As horas extras são calculadas a partir do salário-hora que é correspondente à remuneração total do empregado (salário base) dividida pelo divisor legal de acordo com a jornada de trabalho exercida, isto é, 180 para 6 horas ou 220 para 8 horas diárias de labor.
O trabalho em sobrejornada deve ser remunerado em, no mínimo, 50% a mais que o trabalho normal e, além disso, as horas extras repercutem nas demais parcelas salariais (reflexos), tais como FGTS, Repouso Semanal Remunerado, Férias +1/3, aviso prévio, saldo de salário e outros.
Exemplo prático: o bancário que percebe remuneração média de R$ 6.000,00 (salário + premiações, gratificações e comissões) e tem direito à 7ª e 8ª horas extras durante os últimos 5 anos trabalhados:
R$ 6.000,00 (salário) / 180 (divisor) x 1,5 (adicional legal) = R$ 50,00 (hora extra) x quantidade de horas (2 horas/dia x 22 dias úteis x 60 meses) = R$ 132.000,00 + reflexos (em média 30%).

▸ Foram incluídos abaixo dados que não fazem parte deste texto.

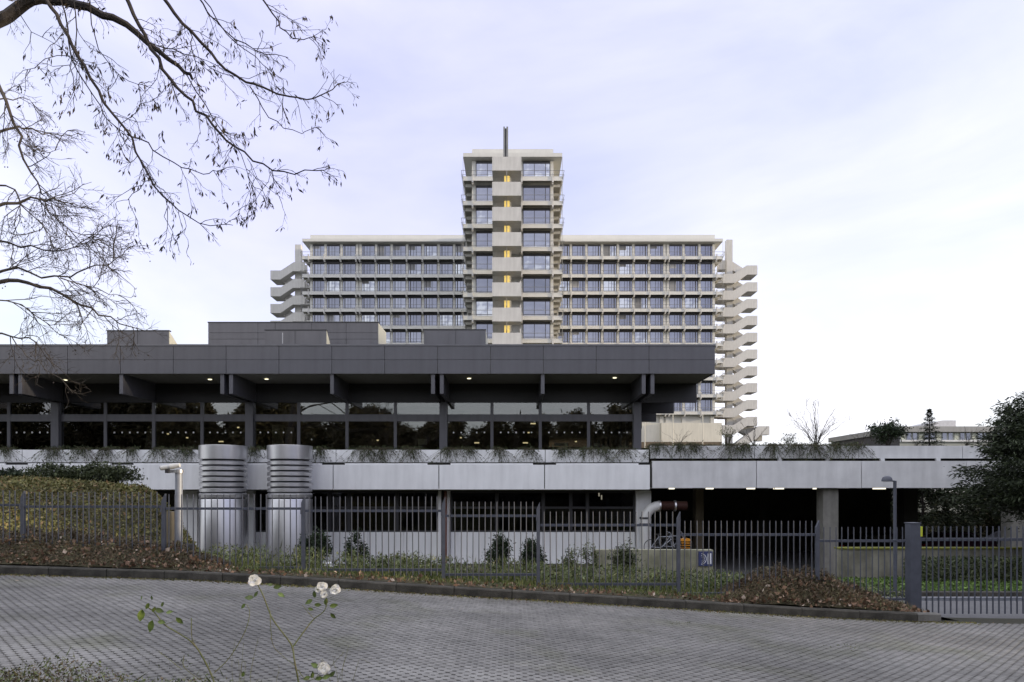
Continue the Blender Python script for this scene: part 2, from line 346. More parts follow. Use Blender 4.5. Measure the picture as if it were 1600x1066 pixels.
far = MB().box(-900, -900, -5.2, 900, 1800, -5.0).build('far_ground', M['far']); far['kind'] = 'structure'
grid_obj('garden_ground', np.linspace(-45, 40, 220), np.concatenate([np.linspace(12.0, 30.9, 100), np.linspace(31.3, 60, 10)]), lambda X, Y: T(X, Y), M['soil'])
grid_obj('verge', np.linspace(-60, 60, 121), np.linspace(-60, 5.42, 60), lambda X, Y: g(X) * 0 + g(np.clip(X, -20, 20)) + 0.06, M['soil'])
road = grid_obj('road', np.linspace(-60, 60, 241), np.linspace(5.3, 12.3, 12), lambda X, Y: g(X) - 0.012, M['joint'])
WL['road'] = Vector((0, 0, 0))
# driveway through the gate
xs = np.linspace(8.35, 14, 20)
grid_obj('driveway', np.linspace(7.28, 16, 40), np.linspace(11.74, 16.2, 20), lambda X, Y: g(X) - 0.004 - 0.045 * (Y - 11.55) + 0 * X, M['asphalt'])

# pavers: octagonal blocks with small dark holes between them
pit = 0.092; ha = pit / 2 - 0.0021; cc = 0.0245; ang = R(45)
ca, sa = math.cos(ang), math.sin(ang)
octo = [(-ha + cc, -ha), (ha - cc, -ha), (ha, -ha + cc), (ha, ha - cc), (ha - cc, ha), (-ha + cc, ha), (-ha, ha - cc), (-ha, -ha + cc)]
top = [(x * 0.975, y * 0.975, 0.0) for x, y in octo]; mid = [(x, y, -0.002) for x, y in octo]; bot = [(x, y, -0.022) for x, y in octo]
pv = np.array(top + mid + bot); pv[:, :2] = pv[:, :2] @ np.array([[ca, sa], [-sa, ca]])
I, J = np.meshgrid(np.arange(-200, 201), np.arange(-200, 201)); I = I.ravel(); J = J.ravel()
cx = (I * ca - J * sa) * pit; cy = (I * sa + J * ca) * pit + 8.0
keep = (cy > 5.48) & (cy < 11.72) & (np.abs(cx) < 0.80 * cy + 0.8)
cx = cx[keep]; cy = cy[keep]
cz = g(cx) + rng.normal(0, 0.0011, len(cx)); sl = (g(cx + 0.05) - g(cx - 0.05)) / 0.1
pyy = HZ - cz / cy * F; pxx = 800 + cx / cy * F
vis = (pyy < 1062) & (pxx > 4) & (pxx < 1596) & ~((pxx < 470) & (pyy > 1035))
order = np.lexsort((cy, ~vis)); sel = order[:300]; rest = order[300:]
pm = MB(); pm.v = [tuple(p) for p in pv]; pm.f = [tuple(range(8))] + [(k, 8 + k, 8 + (k + 1) % 8, (k + 1) % 8) for k in range(8)] + [(8 + k, 16 + k, 16 + (k + 1) % 8, 8 + (k + 1) % 8) for k in range(8)]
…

O que fazer quando o direito às horas extras não é respeitado?
Caso a instituição financeira negue o pagamento às horas extras trabalhadas, o bancário deve, primeiramente, observar se o seu registro de ponto corresponde à realidade e, caso contrário, se municiar de documentos que comprovem a jornada efetivamente trabalhada.

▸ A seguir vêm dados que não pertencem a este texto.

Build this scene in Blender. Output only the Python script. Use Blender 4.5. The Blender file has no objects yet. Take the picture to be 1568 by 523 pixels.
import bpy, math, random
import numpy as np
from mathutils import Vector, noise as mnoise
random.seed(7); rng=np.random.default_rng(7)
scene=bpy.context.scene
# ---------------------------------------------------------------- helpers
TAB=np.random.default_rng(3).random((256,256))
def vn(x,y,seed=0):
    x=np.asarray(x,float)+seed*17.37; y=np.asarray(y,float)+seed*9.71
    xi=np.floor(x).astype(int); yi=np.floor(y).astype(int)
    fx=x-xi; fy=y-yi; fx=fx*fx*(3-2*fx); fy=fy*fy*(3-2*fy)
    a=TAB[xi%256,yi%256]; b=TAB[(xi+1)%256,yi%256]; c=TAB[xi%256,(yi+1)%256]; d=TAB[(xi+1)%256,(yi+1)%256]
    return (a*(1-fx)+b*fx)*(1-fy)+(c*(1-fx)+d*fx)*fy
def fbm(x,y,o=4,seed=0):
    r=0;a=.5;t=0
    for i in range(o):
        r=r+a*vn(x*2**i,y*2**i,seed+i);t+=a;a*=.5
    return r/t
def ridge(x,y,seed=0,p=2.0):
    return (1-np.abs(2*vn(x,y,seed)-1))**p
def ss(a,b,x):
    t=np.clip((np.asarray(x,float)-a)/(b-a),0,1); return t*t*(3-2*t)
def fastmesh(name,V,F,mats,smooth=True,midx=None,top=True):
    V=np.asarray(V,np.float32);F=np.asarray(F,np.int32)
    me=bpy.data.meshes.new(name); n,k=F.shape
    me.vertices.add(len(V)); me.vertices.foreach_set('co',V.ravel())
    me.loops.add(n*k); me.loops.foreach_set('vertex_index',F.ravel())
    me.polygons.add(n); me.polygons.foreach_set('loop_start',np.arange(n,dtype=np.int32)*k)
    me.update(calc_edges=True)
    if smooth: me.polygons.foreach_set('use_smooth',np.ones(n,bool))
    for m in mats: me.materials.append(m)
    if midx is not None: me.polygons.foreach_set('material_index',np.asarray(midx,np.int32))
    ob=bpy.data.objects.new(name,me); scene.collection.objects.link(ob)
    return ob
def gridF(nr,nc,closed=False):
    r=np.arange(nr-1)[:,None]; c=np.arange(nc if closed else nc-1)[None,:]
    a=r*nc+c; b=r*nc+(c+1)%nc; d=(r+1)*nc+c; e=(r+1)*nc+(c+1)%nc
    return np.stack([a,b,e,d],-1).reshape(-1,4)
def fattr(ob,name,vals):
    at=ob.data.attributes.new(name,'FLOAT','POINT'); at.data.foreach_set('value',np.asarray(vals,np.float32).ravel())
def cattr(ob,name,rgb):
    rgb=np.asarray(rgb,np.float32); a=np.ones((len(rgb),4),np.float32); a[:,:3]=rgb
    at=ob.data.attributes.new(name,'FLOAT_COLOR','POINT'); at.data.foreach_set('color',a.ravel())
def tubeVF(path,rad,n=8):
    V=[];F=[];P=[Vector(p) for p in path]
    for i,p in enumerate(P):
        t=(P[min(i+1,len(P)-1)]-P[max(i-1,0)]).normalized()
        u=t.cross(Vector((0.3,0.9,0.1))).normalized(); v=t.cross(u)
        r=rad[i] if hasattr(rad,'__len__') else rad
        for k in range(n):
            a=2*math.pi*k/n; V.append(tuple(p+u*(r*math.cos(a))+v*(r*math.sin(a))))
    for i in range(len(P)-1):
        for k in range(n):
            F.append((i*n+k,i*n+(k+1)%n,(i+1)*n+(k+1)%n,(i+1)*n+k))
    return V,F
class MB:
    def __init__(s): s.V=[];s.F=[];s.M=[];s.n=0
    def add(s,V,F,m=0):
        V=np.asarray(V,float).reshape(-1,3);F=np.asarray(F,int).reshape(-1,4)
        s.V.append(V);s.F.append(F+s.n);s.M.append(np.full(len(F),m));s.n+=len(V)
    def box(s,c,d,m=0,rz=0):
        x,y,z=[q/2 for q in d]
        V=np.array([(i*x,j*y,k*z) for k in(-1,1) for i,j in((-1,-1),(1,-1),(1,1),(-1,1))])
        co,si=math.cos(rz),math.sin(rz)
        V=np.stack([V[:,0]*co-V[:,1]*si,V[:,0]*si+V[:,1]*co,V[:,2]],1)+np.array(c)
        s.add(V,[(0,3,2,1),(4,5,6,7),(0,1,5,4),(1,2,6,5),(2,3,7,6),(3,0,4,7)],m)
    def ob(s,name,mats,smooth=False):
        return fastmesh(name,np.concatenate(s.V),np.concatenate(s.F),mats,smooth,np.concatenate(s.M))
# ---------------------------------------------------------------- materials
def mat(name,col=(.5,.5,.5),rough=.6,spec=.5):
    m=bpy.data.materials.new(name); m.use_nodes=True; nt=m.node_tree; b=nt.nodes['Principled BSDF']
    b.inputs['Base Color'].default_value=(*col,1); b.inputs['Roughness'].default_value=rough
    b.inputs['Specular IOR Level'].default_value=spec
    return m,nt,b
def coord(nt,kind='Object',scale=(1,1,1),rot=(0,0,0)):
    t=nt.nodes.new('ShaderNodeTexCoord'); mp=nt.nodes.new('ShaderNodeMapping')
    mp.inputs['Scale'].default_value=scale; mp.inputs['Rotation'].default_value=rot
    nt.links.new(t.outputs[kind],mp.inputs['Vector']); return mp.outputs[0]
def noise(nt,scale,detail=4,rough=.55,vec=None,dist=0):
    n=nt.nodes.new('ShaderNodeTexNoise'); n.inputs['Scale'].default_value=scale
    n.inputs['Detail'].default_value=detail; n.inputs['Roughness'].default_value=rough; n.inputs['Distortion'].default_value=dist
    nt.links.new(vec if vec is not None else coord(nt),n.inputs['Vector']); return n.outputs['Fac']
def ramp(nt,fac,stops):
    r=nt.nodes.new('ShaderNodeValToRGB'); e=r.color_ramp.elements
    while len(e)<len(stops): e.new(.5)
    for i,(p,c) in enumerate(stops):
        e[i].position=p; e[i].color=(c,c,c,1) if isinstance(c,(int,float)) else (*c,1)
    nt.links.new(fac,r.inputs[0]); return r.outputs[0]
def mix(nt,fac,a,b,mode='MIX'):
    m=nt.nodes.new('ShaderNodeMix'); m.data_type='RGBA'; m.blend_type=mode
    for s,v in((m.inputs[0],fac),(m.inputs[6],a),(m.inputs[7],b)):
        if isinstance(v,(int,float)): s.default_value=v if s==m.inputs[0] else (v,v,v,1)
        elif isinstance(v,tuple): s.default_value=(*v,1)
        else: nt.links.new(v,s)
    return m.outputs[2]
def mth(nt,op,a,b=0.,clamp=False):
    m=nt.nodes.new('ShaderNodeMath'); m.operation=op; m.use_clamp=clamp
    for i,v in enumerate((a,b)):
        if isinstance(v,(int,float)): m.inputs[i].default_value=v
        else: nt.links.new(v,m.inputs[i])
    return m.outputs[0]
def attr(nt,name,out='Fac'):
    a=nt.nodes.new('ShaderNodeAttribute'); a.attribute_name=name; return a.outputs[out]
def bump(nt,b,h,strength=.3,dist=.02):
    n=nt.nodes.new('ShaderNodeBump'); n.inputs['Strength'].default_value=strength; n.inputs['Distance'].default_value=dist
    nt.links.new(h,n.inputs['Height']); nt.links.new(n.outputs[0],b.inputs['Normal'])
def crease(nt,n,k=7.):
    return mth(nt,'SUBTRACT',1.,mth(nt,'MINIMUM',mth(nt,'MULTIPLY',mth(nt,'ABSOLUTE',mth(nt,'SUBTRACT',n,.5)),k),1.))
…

É possível, por exemplo, o empregado, após encerrar a sua jornada de trabalho, enviar mensagens/e-mails para os seus superiores para registrar o fim do horário de trabalho.
Além disso, é importante também o bancário guardar as informações e documentos relativos às suas atividades diárias, sobretudo que demonstrem que não detém autonomia compatível com a suposta confiança que seria inerente ao cargo ocupado.
Em qualquer caso, o empregado poderá se valer de testemunhas, principalmente de colegas de trabalho, para atestar os fatos discutidos.
Portanto, os empregados bancários devem estar atentos aos seus direitos que, caso violados, podem ser reclamados na Justiça do Trabalho.